VW erneut am Rande des Abgrundes?
Gerald Balser, 25. September 2024
VW steckt in der Krise. Nicht zum ersten Mal. Vor fast genau 50 Jahren stand VW am Rande des Abgrunds. VW verordnete einen Gehaltsstopp, ausscheidende Mitarbeiter wurden nicht ersetzt und wer freiwillig kündigte, bekam eine saftige Abfindung. Was war passiert, dass das Vorzeigeunternehmen des Wirtschafts-wunderlandes um seine Existenz fürchten musste? Wie sich die Bilder eben nicht gleichen. Damals hatte das Management viel zu lange am erfolgreichen Konzept luftgekühlter Heckmotor festgehalten und das neue, moderne Konzept wassergekühlter Frontmotor regelrecht verschlafen. VW hatte nur ein einziges Modell in der Entwicklung, den späteren Golf, und großes Glück, dass die Tochter Audi aushelfen konnte.
Den schweren Vorwurf, die Entwicklung des E-Autos verschlafen zu haben, kann man VW diesmal nicht machen. Der ehem. Vorstandsvorsitzende Herbert Diess war sogar einer der Vorreiter der notwendigen Transformation, denn ab 2035 soll in der EU kein neuer Verbrenner mehr zugelassen werden. VW war davon überzeugt, dass der Verbrenner, politisch gewollt, ein Auslaufmodell ist. Auch der Blick nach China sagte nichts anderes.
Fast über Nacht wurde der Meister VW zum Azubi. Der große Meister Tesla rieb sich die Hände und die tüchtigen chinesischen Gesellen legten sich ins Zeug. Der Azubi sollte das Meisterstück, eine schnelle Enwicklung bei größerer Unabhängigkeit von Zulieferern, erbringen. Dass Entwicklungen bei VW eher langsam verlaufen, ist bekannt, dass VW mit Sitz im provinzillen Wolfsburg kein guter Standort für eine eigene Softwarfirma ist, ebenso. Von Azubis hergestellte Produkte lassen sich nur zu niedrigen Preisen verkaufen. Am teuren Standort Deutschland ist dies aber unmöglich. VW kann nur teuer. Den VW-Aufpreis zu zahlen, sind die Kunden aber nur bereit, wenn VW das Versprechen hohe Qualität und Zuverlässigkeit einlösen kann.
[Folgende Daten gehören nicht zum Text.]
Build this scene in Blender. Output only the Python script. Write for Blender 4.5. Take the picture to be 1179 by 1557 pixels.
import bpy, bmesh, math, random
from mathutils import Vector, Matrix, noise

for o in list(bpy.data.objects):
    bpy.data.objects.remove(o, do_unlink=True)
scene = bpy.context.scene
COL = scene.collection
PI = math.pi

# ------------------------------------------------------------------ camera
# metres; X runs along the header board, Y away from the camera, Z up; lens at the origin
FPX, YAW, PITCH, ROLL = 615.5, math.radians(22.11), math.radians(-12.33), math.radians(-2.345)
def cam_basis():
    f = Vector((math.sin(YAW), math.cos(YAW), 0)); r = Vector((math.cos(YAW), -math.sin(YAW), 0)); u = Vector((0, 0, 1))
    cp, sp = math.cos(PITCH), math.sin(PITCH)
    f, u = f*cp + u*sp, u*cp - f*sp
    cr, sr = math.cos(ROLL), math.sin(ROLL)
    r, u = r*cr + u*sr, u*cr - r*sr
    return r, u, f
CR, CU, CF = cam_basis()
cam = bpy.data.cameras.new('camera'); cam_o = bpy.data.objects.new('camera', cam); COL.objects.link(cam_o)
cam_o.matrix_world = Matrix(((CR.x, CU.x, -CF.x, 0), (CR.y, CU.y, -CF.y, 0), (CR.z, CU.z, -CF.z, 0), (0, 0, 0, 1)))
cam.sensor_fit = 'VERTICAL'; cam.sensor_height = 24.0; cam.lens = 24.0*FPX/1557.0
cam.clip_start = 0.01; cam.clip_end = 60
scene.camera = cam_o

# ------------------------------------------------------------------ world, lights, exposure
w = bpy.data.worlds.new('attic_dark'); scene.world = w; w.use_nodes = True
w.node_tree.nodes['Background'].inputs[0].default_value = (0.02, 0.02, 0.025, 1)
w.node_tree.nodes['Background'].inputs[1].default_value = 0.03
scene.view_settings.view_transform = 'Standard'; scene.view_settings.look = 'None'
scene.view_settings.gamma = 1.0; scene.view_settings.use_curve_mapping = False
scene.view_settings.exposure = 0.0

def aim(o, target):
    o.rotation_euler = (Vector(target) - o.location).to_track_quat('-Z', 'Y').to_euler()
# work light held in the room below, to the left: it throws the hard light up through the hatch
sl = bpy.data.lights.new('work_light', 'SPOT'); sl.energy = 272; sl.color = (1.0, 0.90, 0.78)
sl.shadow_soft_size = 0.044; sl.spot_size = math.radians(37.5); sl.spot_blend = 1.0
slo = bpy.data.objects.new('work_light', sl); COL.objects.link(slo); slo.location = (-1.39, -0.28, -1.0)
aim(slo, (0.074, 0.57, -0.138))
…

Im Design erwarten die Kunden von VW eine gewisse Zurückhaltung und Kontinuität. Bei den neuen ID-Modellen wagte VW einen neuen Anfang. Die ID-Modelle sollten als E-Autos eigenständig sein und sich von den Verbrennern im Design deutlich unterscheiden. VW verließ das erfolgreiche Design von Golf & Co. und verpasste seinen E-Autos ein völlig neues Design, das den Vorteil des E-Autos "viel Raum auf kleiner Fläche" ausreizte.
Zu glauben, eine neue Technik brauche unbedingt auch eine technische Modell-Bezeichnung (ID.3), war ebenfalls falsch. Das Auto ist und bleibt ein besonderes Produkt mit einem hohen Anteil an Emotionen. Modell-Bezeichnungen müssen diesem Kunden-Anspruch mit aussagekräftigen, emotionalen Namen gerecht werden und erfolgreiche Modell-Namen gab es bei VW bereits.
Im Nachhinein war es gut so, denn der auf der Weltpremiere als offizieller Nachfolger des Golfs vorgestellte ID.3 war im Design und in der qualitativen Anmutung ein Schock und sehr teuer obendrein. Als ID.Golf hätte er wahrscheinlich dem Image des Verbrenners geschadet. Anzuraten wäre, das neue E-Design wieder aufzugeben, und das erfolgreiche Verbrenner-Design, leicht moderiert, zu verwenden, spätestens mit der Einführung des neuen Super-Baukastens SSP (Scalable Systems Platform).
Ein ID-Ass glaubt VW noch im Ärmel zu haben: Der ID.2, ein Klein-SUV, das noch Ende 2024 vorgestellt werden und Mitte 2025 beim Händler stehen soll. Über dessen Design scheint man sich bei VW noch nicht einig zu sein, denn es gibt Fotos vom Concept Car ID.2All, der im Design an den Polo erinnert, und Fotos vom ID.2, der eher wie ein geschrumpfter ID.3 aussieht. Wie furchtbar.